Zanim pomyślę, co zrobię w rozpoczętym osiemnaście godzin temu 2019 roku, muszę tradycyjnie zacząć od rozliczenia się z planów, jakie postawiłem sobie na rok, który właśnie się zakończył (też osiemnaście godzin temu, co za zbieg okoliczności).
1. Urlop zagraniczny w listopadzie. Album z najpiękniejszymi miejscami na świecie, jaki dostałem na urodziny, otworzył mi się na Tajlandii. Natomiast Żona użyła słowa na Z.
TAK
No więc ani Tajlandia, ani Zanzibar, ale zgodnie z planem w listopadzie. No i Andaluzja to za granicą jest, więc śmiało stawiam sobie TAK.
2. Pojechanie do takiego miasta w Polsce, w którym jeszcze nie byłem.
NIE
Niestety, Grabowo to nie miasto.
3. Jakaś forma występów publicznych.
TAK
„Jakaś”, czyli na przykład wykonanie po polsku kilku piosenek The Rolling Stones w Gietrzwałdzie.
„Jakaś”, czyli na przykład wykonanie „Whole Lotta Love” na ateńskiej ulicy.
„Jakaś”, czyli wywiad w Radiu Olsztyn u Gosi Sadowskiej.
4. Koncert The Rolling Stones.
TAK
To było łatwe. Tylko koniec świata albo jakieś wspinaczki na palmy mogły spowodować, że Stonesi nie zagraliby zaplanowanego i sprzedanego koncertu. No więc sprzedali i zagrali. A ja żyję tą satysfakcją (wraz z kilkudziesięcioma tysiącami innych ludzi), że byłem na ostatnim jak do tej pory koncercie The Rolling Stones.

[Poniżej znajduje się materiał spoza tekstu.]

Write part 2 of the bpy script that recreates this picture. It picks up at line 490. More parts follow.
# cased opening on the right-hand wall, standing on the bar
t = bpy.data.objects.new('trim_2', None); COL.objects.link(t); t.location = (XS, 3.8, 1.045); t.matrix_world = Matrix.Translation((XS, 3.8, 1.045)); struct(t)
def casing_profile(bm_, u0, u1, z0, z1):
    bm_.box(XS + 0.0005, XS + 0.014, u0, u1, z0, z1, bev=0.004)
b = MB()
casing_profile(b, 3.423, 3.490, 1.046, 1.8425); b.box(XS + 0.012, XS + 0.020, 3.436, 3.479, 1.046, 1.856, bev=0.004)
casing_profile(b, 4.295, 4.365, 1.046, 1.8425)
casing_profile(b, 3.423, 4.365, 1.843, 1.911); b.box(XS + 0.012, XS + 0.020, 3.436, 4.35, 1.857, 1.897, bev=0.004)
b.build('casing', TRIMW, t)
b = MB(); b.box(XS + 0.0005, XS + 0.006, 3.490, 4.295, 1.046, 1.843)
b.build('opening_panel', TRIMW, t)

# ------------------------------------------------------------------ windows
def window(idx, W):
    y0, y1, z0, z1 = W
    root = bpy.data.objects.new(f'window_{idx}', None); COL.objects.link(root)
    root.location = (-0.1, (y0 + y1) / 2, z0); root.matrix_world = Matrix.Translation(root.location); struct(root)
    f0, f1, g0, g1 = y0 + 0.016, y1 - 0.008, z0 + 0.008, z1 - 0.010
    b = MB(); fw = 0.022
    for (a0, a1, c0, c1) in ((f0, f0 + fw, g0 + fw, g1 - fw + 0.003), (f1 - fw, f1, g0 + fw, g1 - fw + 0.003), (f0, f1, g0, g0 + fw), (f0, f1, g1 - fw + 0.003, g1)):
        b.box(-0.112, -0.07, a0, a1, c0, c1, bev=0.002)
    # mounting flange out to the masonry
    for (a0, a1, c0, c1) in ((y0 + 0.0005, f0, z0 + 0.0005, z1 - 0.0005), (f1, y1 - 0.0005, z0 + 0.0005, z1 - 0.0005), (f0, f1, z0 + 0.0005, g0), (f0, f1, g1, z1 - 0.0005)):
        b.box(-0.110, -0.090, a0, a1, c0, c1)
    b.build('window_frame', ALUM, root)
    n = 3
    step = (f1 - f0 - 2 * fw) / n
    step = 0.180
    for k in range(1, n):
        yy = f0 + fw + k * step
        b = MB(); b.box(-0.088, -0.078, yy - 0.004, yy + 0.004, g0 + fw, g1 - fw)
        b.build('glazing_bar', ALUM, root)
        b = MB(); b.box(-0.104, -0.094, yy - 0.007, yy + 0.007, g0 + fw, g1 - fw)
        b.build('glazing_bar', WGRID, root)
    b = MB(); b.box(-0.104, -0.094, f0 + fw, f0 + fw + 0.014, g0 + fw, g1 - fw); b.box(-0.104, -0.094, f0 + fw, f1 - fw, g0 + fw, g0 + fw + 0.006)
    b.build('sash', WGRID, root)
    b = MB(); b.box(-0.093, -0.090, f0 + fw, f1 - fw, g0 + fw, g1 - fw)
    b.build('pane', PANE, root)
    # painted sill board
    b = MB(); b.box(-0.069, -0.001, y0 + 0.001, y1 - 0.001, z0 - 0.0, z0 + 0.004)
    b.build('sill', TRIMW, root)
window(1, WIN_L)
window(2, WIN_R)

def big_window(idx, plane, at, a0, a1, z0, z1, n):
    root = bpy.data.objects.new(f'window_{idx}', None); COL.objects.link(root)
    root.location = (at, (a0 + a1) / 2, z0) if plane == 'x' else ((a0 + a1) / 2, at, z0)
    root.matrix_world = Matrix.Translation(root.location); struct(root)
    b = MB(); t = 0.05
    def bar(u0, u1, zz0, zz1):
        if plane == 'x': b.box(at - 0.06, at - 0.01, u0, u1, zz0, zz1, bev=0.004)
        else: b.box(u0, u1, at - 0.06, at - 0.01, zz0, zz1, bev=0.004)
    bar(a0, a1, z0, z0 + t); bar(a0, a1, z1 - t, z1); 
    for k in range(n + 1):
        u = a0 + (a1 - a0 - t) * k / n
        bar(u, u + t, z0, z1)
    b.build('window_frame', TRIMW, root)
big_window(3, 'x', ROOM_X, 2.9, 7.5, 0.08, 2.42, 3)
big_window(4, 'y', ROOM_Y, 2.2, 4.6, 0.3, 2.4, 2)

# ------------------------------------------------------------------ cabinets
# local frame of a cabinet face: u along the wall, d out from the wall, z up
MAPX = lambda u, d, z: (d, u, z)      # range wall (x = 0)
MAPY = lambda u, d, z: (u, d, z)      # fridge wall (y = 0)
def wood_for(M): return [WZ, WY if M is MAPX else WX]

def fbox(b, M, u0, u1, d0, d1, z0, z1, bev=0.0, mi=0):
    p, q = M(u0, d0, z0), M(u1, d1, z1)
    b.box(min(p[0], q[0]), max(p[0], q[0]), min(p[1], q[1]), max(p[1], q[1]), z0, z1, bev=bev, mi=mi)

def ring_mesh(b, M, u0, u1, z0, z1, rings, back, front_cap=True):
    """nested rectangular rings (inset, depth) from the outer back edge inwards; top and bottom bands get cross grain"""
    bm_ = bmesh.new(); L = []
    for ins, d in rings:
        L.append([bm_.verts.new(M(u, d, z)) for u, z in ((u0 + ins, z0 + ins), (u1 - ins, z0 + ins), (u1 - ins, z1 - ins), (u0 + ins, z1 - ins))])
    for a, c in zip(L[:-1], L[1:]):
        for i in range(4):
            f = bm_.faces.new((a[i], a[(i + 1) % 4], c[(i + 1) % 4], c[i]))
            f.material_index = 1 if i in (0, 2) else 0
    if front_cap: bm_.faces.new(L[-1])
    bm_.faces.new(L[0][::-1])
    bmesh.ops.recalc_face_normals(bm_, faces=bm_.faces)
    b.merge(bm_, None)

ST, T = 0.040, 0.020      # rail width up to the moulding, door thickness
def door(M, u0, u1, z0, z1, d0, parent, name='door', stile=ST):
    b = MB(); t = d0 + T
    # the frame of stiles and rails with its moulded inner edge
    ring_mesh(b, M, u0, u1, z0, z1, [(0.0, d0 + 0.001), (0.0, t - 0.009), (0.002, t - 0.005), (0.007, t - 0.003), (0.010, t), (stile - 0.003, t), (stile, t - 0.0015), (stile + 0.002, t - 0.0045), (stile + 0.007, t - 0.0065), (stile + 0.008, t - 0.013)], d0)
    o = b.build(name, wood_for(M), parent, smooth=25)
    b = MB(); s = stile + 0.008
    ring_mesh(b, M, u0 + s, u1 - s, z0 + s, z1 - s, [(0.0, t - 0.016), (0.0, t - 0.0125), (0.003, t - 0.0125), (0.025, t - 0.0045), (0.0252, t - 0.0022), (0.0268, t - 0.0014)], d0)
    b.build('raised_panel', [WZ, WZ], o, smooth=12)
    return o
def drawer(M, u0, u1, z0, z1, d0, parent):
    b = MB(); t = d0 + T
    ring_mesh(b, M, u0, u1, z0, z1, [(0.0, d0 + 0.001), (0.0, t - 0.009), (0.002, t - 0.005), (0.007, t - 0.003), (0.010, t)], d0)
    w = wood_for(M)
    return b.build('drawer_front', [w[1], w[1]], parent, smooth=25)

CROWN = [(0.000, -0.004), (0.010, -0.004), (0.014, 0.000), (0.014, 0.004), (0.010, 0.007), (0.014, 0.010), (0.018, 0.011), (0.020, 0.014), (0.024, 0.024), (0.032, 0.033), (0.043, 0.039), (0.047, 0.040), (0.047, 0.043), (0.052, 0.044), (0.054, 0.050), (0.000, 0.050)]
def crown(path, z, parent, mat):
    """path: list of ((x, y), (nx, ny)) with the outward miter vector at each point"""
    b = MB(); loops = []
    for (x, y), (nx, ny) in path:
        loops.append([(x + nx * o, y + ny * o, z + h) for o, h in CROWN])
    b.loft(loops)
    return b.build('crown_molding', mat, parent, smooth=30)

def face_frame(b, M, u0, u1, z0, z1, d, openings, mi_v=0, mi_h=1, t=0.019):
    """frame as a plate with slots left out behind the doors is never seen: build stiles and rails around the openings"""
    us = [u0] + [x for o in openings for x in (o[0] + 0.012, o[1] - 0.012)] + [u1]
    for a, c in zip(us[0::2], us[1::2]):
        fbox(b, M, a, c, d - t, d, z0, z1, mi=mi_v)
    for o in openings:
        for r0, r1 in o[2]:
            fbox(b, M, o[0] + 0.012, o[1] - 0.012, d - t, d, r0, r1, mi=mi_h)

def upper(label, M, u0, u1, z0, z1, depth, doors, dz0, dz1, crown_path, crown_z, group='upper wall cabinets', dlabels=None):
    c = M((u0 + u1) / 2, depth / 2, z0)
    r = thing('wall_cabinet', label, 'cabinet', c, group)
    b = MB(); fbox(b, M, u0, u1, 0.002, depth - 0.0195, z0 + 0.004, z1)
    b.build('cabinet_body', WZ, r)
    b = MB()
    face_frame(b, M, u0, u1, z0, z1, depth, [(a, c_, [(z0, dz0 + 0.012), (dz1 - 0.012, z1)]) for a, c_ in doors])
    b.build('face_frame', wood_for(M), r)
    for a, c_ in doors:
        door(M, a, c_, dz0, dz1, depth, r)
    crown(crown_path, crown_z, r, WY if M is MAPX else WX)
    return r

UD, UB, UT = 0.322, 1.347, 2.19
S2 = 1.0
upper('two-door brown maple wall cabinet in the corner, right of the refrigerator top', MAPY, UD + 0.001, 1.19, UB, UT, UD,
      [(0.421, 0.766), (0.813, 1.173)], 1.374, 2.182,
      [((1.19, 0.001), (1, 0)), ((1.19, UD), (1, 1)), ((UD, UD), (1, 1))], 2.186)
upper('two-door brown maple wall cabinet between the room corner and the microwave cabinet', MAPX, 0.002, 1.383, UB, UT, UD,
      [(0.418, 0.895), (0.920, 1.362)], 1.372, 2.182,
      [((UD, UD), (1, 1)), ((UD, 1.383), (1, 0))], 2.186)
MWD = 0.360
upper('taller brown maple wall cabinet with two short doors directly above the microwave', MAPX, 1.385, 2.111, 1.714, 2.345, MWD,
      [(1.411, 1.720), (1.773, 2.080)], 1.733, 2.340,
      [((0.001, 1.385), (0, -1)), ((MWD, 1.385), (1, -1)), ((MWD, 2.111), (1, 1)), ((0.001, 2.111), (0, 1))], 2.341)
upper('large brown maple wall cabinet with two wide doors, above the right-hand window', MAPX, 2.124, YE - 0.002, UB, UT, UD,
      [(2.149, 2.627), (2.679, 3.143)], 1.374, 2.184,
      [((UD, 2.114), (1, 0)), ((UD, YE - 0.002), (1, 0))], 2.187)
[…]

I będę w tej satysfakcji trwać do 20 kwietnia, gdy Stonesi zagrają w Miami.
5. Przetłumaczenie 25 piosenek.
NIE
Znów obniżyłem sobie poprzeczkę i znów nie zrealizowałem planów.
6. Dokończenie projektu z okazji 1050-lecia państwowości przed 11 listopada.
NIE
Powiedzmy, że w ramach emigracji wewnętrznej odłożyłem pracę nad tym projektem. Poszukam innej okazji. Póki co przekroczyłem półmetek.
7. Udział w ambitnym projekcie floydowskim.
TAK
Udział to skromnie powiedziane. We współpracy ze Spare Bricks dokończyłem tłumaczenie „The Wall” i powstała sceniczna wersja tego albumu, którego czterdziestolecie będziemy świętować w 2019 roku. Prapremiera odbyła się 10 lipca w Mrągowie, a 15 grudnia zapełniliśmy filharmonię w Olsztynie.
8. Koncert Rogera Watersa w Krakowie.
TAK
Niezniszczalny Waters robi trasy idące w setki koncertów, więc to też był bezpieczny punkt w moim planie. Z przyczyn zawodowych pojechałem do dalszego Krakowa zamiast do bliższego Gdańska.
9. Zapanowanie nad wszelkim sprzętem muzycznym zgromadzonym w domu.
TAK
To zdjęcie SPRZED zapanowania. Jest dużo lepiej. Żona nie ma uwag natury porządkowo-estetycznej, więc z czystym sumieniem TAK.
10. Coś dla zdrowia.
NIE
Takie postanowienie są tylko po to, by się irytować i psuć sobie zdrowie.
Realizacja całego planu na poziomie 60 proc. to nie mistrzostwo świata, ale też i nie kompromitacja.
Czym zatem będę się irytował*/fascynował*/podniecał*/stresował*/zajmował* (niepotrzebne skreślić) w 2019 roku?
1. Urlop zagraniczny w październiku, listopadzie lub grudniu. A może nawet zakończony w 2020 roku.
2. Weekend w mieście, do którego ciągle nie mogę się wybrać, bo za blisko i się nie opłaca, ale przecież warto i trzeba.
3. Kontynuowanie występów publicznych.
4. Koncert Johna Fogerty’ego w Dolinie Charlotty.
5. Przetłumaczenie 25 piosenek.
6. Napisanie trzech własnych utworów.
7. Zainteresowanie jakiegoś profesjonalnego wykonawcy swoimi tłumaczeniami, np. piosenek The Beatles.
8. Trzy dowolne koncerty za granicą.
9. Nowy instrument muzyczny.
10. Jakiś ciekawy spektakl podczas Olsztyńskich Spotkań Teatralnych.